In this case the amended plaint was filed on 2nd December 2004 by which time the claim against the 4th defendant was hopelessly out of time. The argument that at the time of the plaintiffs’ entered into a lease contract with the first and second defendants the 4th defendant was under the control of the second defendant or knew of the contract does not avail the plaintiffs. Whether or not they had common shareholders and directors there is no escaping the fact that the second and 4th defendants are separate legal entities. The plaintiffs should have known who to contract with. It is surprising that it could enter into such a long lease and invest such a colossal sum of money on pieces of land whose ownership it had not bothered to ascertain. In the circumstances I find that the plaintiffs’ claim against the 4th defendant is an abuse of the process of court.

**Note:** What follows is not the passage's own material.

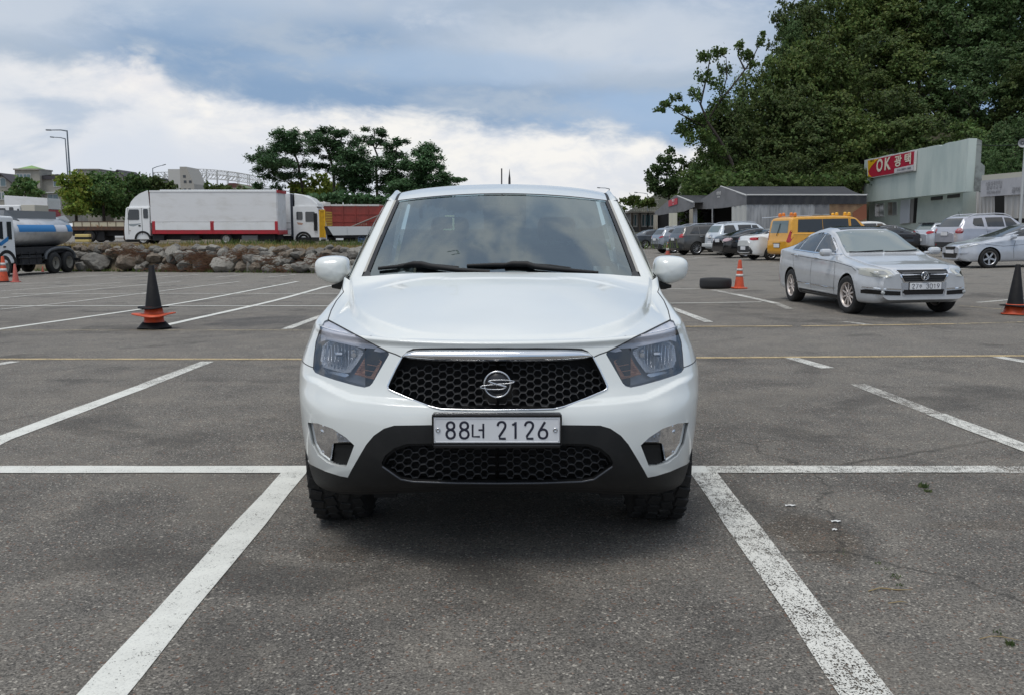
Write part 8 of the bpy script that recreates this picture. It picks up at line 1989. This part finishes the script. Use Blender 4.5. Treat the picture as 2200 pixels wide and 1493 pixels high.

In so finding I have not reversed the judge’s said decision as contended by Mr. Balala. To accede to such contention as I have already said would itself be tantamount to saying that even if I later hear this case fully I will not dismiss the claim as being time barred even if l find it to be so because that would be reversing that decision. That would of course be absurd.
Having found that the plaintiffs’ claim against the 4th defendant is an abuse of the process of court should I nonetheless dismiss the application and ask the 4th defendant to await the final determination of this case as contended by Mr. Balala? I cannot see any legal justification for that. Why should the 4th defendant be made to wait for years with a claim hanging over its neck like the sword of Damocles if it can get it disposed of immediately?
Whether the amendment bringing the 4th defendant into this suit was made under Order 1 Rule 10 or under Order 6A Rule 3 there is also no escaping the fact that the claim against the 4th defendant is time barred. In the circumstances I allow this application and dismiss with costs the plaintiffs’ claim as against the 4th defendant.
DATED and delivered this 25th day of May 2007.
D.K. MARAGA
JUDGE
25. 5.2007
Before Maraga Judge
Njeru for Applicant
Swaleh for Respondent
Court clerk – Mitoto
Court – Ruling delivered in open court.